(DATA SHOWN)
================
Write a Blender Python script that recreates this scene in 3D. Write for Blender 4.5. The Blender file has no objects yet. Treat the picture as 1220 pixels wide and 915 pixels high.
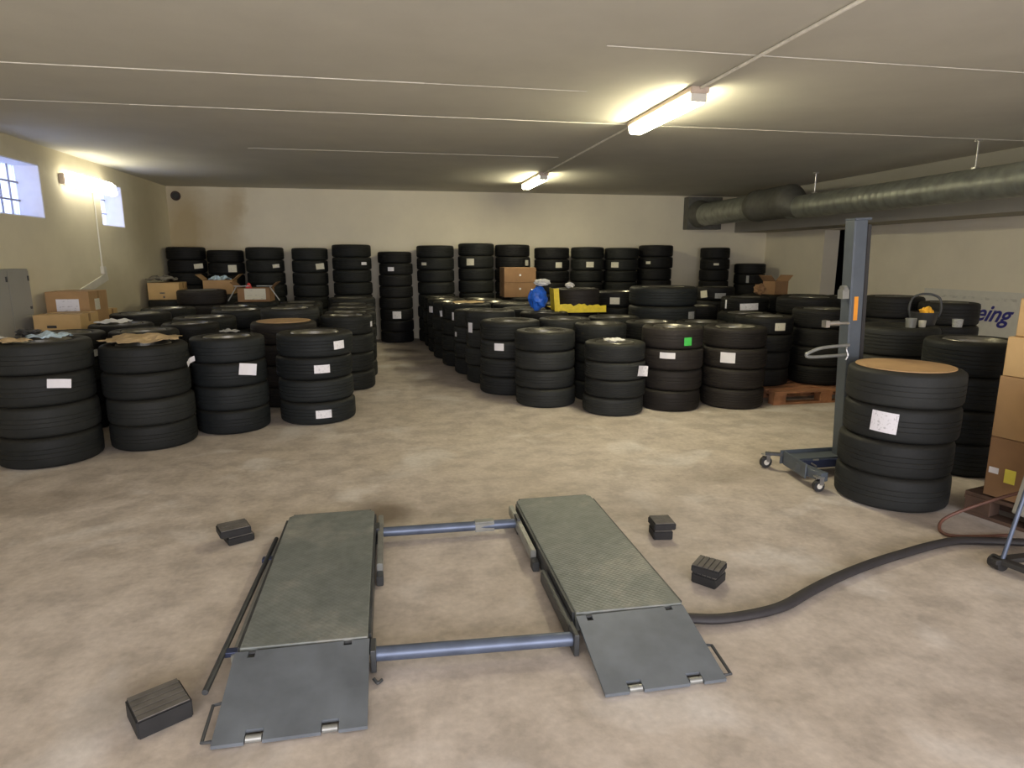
import bpy, bmesh, math, random
from mathutils import Vector, Matrix
random.seed(7)
PI = math.pi
C = bpy.context.scene.collection
CAM = Vector((0, 0, 1.5))

# ------------------------------------------------------------------ materials
def new_mat(name):
    m = bpy.data.materials.new(name); m.use_nodes = True
    nt = m.node_tree; nt.nodes.clear()
    out = nt.nodes.new('ShaderNodeOutputMaterial')
    b = nt.nodes.new('ShaderNodeBsdfPrincipled')
    nt.links.new(b.outputs[0], out.inputs[0])
    return m, nt, b
def N(nt, t, **kw):
    n = nt.nodes.new(t)
    for k, v in kw.items():
        if k in n.inputs: n.inputs[k].default_value = v
        else: setattr(n, k, v)
    return n
def ramp(nt, fac, stops):
    r = nt.nodes.new('ShaderNodeValToRGB')
    while len(r.color_ramp.elements) < len(stops): r.color_ramp.elements.new(0.5)
    for e, (p, c) in zip(r.color_ramp.elements, stops):
        e.position = p; e.color = (c[0], c[1], c[2], 1)
    nt.links.new(fac, r.inputs[0]); return r
def simple(name, col, rough=.6, metal=0, var=.15, scale=12, bump=0, spec=.5, coord='Object'):
    m, nt, b = new_mat(name)
    tc = N(nt, 'ShaderNodeTexCoord'); no = N(nt, 'ShaderNodeTexNoise', Scale=scale, Detail=5.0)
    nt.links.new(tc.outputs[coord], no.inputs['Vector'])
    lo = [c * (1 - var) for c in col]; hi = [min(1, c * (1 + var)) for c in col]
    r = ramp(nt, no.outputs['Fac'], [(.3, lo), (.7, hi)])
    nt.links.new(r.outputs[0], b.inputs['Base Color'])
    b.inputs['Roughness'].default_value = rough; b.inputs['Metallic'].default_value = metal
    b.inputs['Specular IOR Level'].default_value = spec
    if bump:
        bp = N(nt, 'ShaderNodeBump', Strength=bump, Distance=.01)
        nt.links.new(no.outputs['Fac'], bp.inputs['Height']); nt.links.new(bp.outputs[0], b.inputs['Normal'])
    return m
def emit(name, col, s):
    m = bpy.data.materials.new(name); m.use_nodes = True; nt = m.node_tree; nt.nodes.clear()
    o = nt.nodes.new('ShaderNodeOutputMaterial'); e = nt.nodes.new('ShaderNodeEmission')
    e.inputs[0].default_value = (*col, 1); e.inputs[1].default_value = s
    nt.links.new(e.outputs[0], o.inputs[0]); return m

def mix(nt, fac, a, b, mode='MIX'):
    n = nt.nodes.new('ShaderNodeMix'); n.data_type = 'RGBA'; n.blend_type = mode
    if isinstance(fac, (int, float)): n.inputs[0].default_value = fac
    else: nt.links.new(fac, n.inputs[0])
    for s, v in ((6, a), (7, b)):
        if isinstance(v, tuple): n.inputs[s].default_value = (*v, 1)
        else: nt.links.new(v, n.inputs[s])
    return n.outputs[2]

def concrete():
    m, nt, b = new_mat('concrete_floor')
    tc = N(nt, 'ShaderNodeTexCoord')
    n1 = N(nt, 'ShaderNodeTexNoise', Scale=.9, Detail=4.0); n2 = N(nt, 'ShaderNodeTexNoise', Scale=4.5, Detail=8.0, Roughness=.65)
    n3 = N(nt, 'ShaderNodeTexNoise', Scale=34.0, Detail=6.0); n4 = N(nt, 'ShaderNodeTexNoise', Scale=1.7, Detail=6.0, Distortion=.5)
    for n in (n1, n2, n3, n4): nt.links.new(tc.outputs['Object'], n.inputs['Vector'])
    base = ramp(nt, n1.outputs['Fac'], [(.3, (.52, .46, .395)), (.7, (.58, .525, .475))]).outputs[0]
    blot = ramp(nt, n2.outputs['Fac'], [(.40, (.80, .79, .78)), (.5, (.96, .95, .94)), (.64, (1.10, 1.10, 1.10))]).outputs[0]
    c = mix(nt, 1.0, base, blot, 'MULTIPLY')
    pale = ramp(nt, n4.outputs['Fac'], [(.56, (0, 0, 0)), (.68, (.65, .65, .65))]).outputs[0]
    c = mix(nt, pale, c, (.72, .69, .66))
    fine = ramp(nt, n3.outputs['Fac'], [(.3, (.9, .9, .9)), (.7, (1.05, 1.05, 1.05))]).outputs[0]
    c = mix(nt, 1.0, c, fine, 'MULTIPLY')
    # soft dark stains where wheels and drips have marked the concrete
    geo = N(nt, 'ShaderNodeNewGeometry')
    dis = N(nt, 'ShaderNodeVectorMath', operation='MULTIPLY_ADD')
    nt.links.new(n4.outputs['Color'], dis.inputs[0]); dis.inputs[1].default_value = (.35, .35, 0)
    nt.links.new(geo.outputs['Position'], dis.inputs[2])
    for (x, y, rx, ry, k) in [(-.08, 3.70, .26, .26, .8), (.30, 10.6, .28, .3, .5), (.55, 9.3, .35, .3, .45), (.35, 7.9, .3, .25, .3),
                              (-.85, 2.2, .22, .22, .4), (2.25, 3.9, .5, .2, .3), (-.45, 1.55, .3, .1, .25), (2.4, 1.6, .7, .35, .35), (1.5, 3.5, .35, .3, .22), (-2.3, 4.3, .8, .3, .25), (.4, 3.6, .4, .25, .2)]:
        s = N(nt, 'ShaderNodeVectorMath', operation='SUBTRACT'); nt.links.new(dis.outputs[0], s.inputs[0]); s.inputs[1].default_value = (x + .17, y + .17, 0)
        d = N(nt, 'ShaderNodeVectorMath', operation='DIVIDE'); nt.links.new(s.outputs[0], d.inputs[0]); d.inputs[1].default_value = (rx, ry, 1)
        l = N(nt, 'ShaderNodeVectorMath', operation='LENGTH'); nt.links.new(d.outputs[0], l.inputs[0])
        f = ramp(nt, l.outputs['Value'], [(.35, (k, k, k)), (1.0, (0, 0, 0))]).outputs[0]
        c = mix(nt, f, c, (.15, .115, .08))
    nt.links.new(c, b.inputs['Base Color'])
    rr = ramp(nt, n2.outputs['Fac'], [(.3, (.5, .5, .5)), (.7, (.75, .75, .75))])
    nt.links.new(rr.outputs[0], b.inputs['Roughness']); b.inputs['Specular IOR Level'].default_value = .35
    bp = N(nt, 'ShaderNodeBump', Strength=.12, Distance=.01); nt.links.new(n3.outputs['Fac'], bp.inputs['Height']); nt.links.new(bp.outputs[0], b.inputs['Normal'])
    return m

def plaster(name, col, stain=None, stains=(), rough=.9):
    m, nt, b = new_mat(name)
    tc = N(nt, 'ShaderNodeTexCoord')
    n1 = N(nt, 'ShaderNodeTexNoise', Scale=1.3, Detail=6.0, Roughness=.6); n3 = N(nt, 'ShaderNodeTexNoise', Scale=45.0, Detail=4.0)
    for n in (n1, n3): nt.links.new(tc.outputs['Object'], n.inputs['Vector'])
    c = ramp(nt, n1.outputs['Fac'], [(.3, [v * .93 for v in col]), (.7, [v * 1.04 for v in col])]).outputs[0]
    if stain:
        geo = N(nt, 'ShaderNodeNewGeometry')
        dis = N(nt, 'ShaderNodeVectorMath', operation='MULTIPLY_ADD')
        nt.links.new(n1.outputs['Color'], dis.inputs[0]); dis.inputs[1].default_value = (.7, .7, .7); nt.links.new(geo.outputs['Position'], dis.inputs[2])
        for (x, y, z, rx, ry, rz, k) in stains:
            s = N(nt, 'ShaderNodeVectorMath', operation='SUBTRACT'); nt.links.new(dis.outputs[0], s.inputs[0]); s.inputs[1].default_value = (x + .35, y + .35, z + .35)
            d = N(nt, 'ShaderNodeVectorMath', operation='DIVIDE'); nt.links.new(s.outputs[0], d.inputs[0]); d.inputs[1].default_value = (rx, ry, rz)
            l = N(nt, 'ShaderNodeVectorMath', operation='LENGTH'); nt.links.new(d.outputs[0], l.inputs[0])
            f = ramp(nt, l.outputs['Value'], [(.3, (k, k, k)), (1.0, (0, 0, 0))]).outputs[0]
            c = mix(nt, f, c, stain)
    nt.links.new(c, b.inputs['Base Color']); b.inputs['Roughness'].default_value = rough; b.inputs['Specular IOR Level'].default_value = .2
    bp = N(nt, 'ShaderNodeBump', Strength=.15, Distance=.005); nt.links.new(n3.outputs['Fac'], bp.inputs['Height']); nt.links.new(bp.outputs[0], b.inputs['Normal'])
    return m

def rubber(name, col, dust=(.028, .026, .020)):
    m, nt, b = new_mat(name)
    tc = N(nt, 'ShaderNodeTexCoord'); oi = N(nt, 'ShaderNodeObjectInfo')
    n1 = N(nt, 'ShaderNodeTexNoise', Scale=7.0, Detail=5.0); n2 = N(nt, 'ShaderNodeTexNoise', Scale=70.0, Detail=3.0)
    for n in (n1, n2): nt.links.new(tc.outputs['Object'], n.inputs['Vector'])
    c = mix(nt, n1.outputs['Fac'], tuple(v * .8 for v in col), tuple(v * 1.25 for v in col))
    rv = ramp(nt, oi.outputs['Random'], [(0, (.75, .75, .75)), (1, (1.25, 1.22, 1.18))]).outputs[0]
    c = mix(nt, 1.0, c, rv, 'MULTIPLY')
    geo = N(nt, 'ShaderNodeNewGeometry'); sep = N(nt, 'ShaderNodeSeparateXYZ'); nt.links.new(geo.outputs['Normal'], sep.inputs[0])
    up = ramp(nt, sep.outputs['Z'], [(.3, (0, 0, 0)), (1, (.7, .7, .7))]).outputs[0]
    c = mix(nt, up, c, dust)
    nt.links.new(c, b.inputs['Base Color']); b.inputs['Roughness'].default_value = .62; b.inputs['Specular IOR Level'].default_value = .22
    bp = N(nt, 'ShaderNodeBump', Strength=.35, Distance=.004); nt.links.new(n2.outputs['Fac'], bp.inputs['Height']); nt.links.new(bp.outputs[0], b.inputs['Normal'])
    return m

def printed(name, paper, ink=(.12, .12, .14), scale=(9, 15, 15), amt=.58):
    m, nt, b = new_mat(name)
    tc = N(nt, 'ShaderNodeTexCoord'); mp = N(nt, 'ShaderNodeMapping'); mp.inputs['Scale'].default_value = scale
    nt.links.new(tc.outputs['Generated'], mp.inputs[0])
    no = N(nt, 'ShaderNodeTexNoise', Scale=.45, Detail=2.0); nt.links.new(mp.outputs[0], no.inputs['Vector'])
    f = ramp(nt, no.outputs['Fac'], [(amt, (0, 0, 0)), (amt + .08, (.38, .38, .38))]).outputs[0]
    c = mix(nt, f, paper, ink)
    nt.links.new(c, b.inputs['Base Color']); b.inputs['Roughness'].default_value = .6
    return m

def deck_mat():
    m, nt, b = new_mat('deck_steel')
    tc = N(nt, 'ShaderNodeTexCoord')
    n1 = N(nt, 'ShaderNodeTexNoise', Scale=3.0, Detail=8.0, Roughness=.65); nt.links.new(tc.outputs['Object'], n1.inputs['Vector'])
    n0 = N(nt, 'ShaderNodeTexNoise', Scale=22.0, Detail=4.0); nt.links.new(tc.outputs['Object'], n0.inputs['Vector'])
    c = ramp(nt, n1.outputs['Fac'], [(.3, (.145, .165, .155)), (.55, (.195, .215, .20)), (.72, (.31, .31, .275))]).outputs[0]
    c = mix(nt, 1.0, c, ramp(nt, n0.outputs['Fac'], [(.3, (.85, .85, .85)), (.7, (1.1, 1.1, 1.1))]).outputs[0], 'MULTIPLY')
    nt.links.new(c, b.inputs['Base Color']); b.inputs['Roughness'].default_value = .55; b.inputs['Metallic'].default_value = .15
    # raised tread bars: two crossed wave fields
    rot = N(nt, 'ShaderNodeMapping'); rot.inputs['Rotation'].default_value = (0, 0, PI / 4); nt.links.new(tc.outputs['Object'], rot.inputs[0])
    ch = N(nt, 'ShaderNodeTexVoronoi', Scale=55.0, Randomness=0.0); nt.links.new(rot.outputs[0], ch.inputs['Vector'])
    bp = N(nt, 'ShaderNodeBump', Strength=.5, Distance=.004); nt.links.new(ch.outputs['Distance'], bp.inputs['Height']); nt.links.new(bp.outputs[0], b.inputs['Normal'])
    return m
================
Extract the lines exactly, please: the first line of the listing, the line with "CAM = Vector((0, 0, 1.5))", and every line between them, but no pictures.

Write a Blender Python script that recreates this scene in 3D. Write for Blender 4.5. The Blender file has no objects yet. Treat the picture as 1220 pixels wide and 915 pixels high.
import bpy, bmesh, math, random
from mathutils import Vector, Matrix
random.seed(7)
PI = math.pi
C = bpy.context.scene.collection
CAM = Vector((0, 0, 1.5))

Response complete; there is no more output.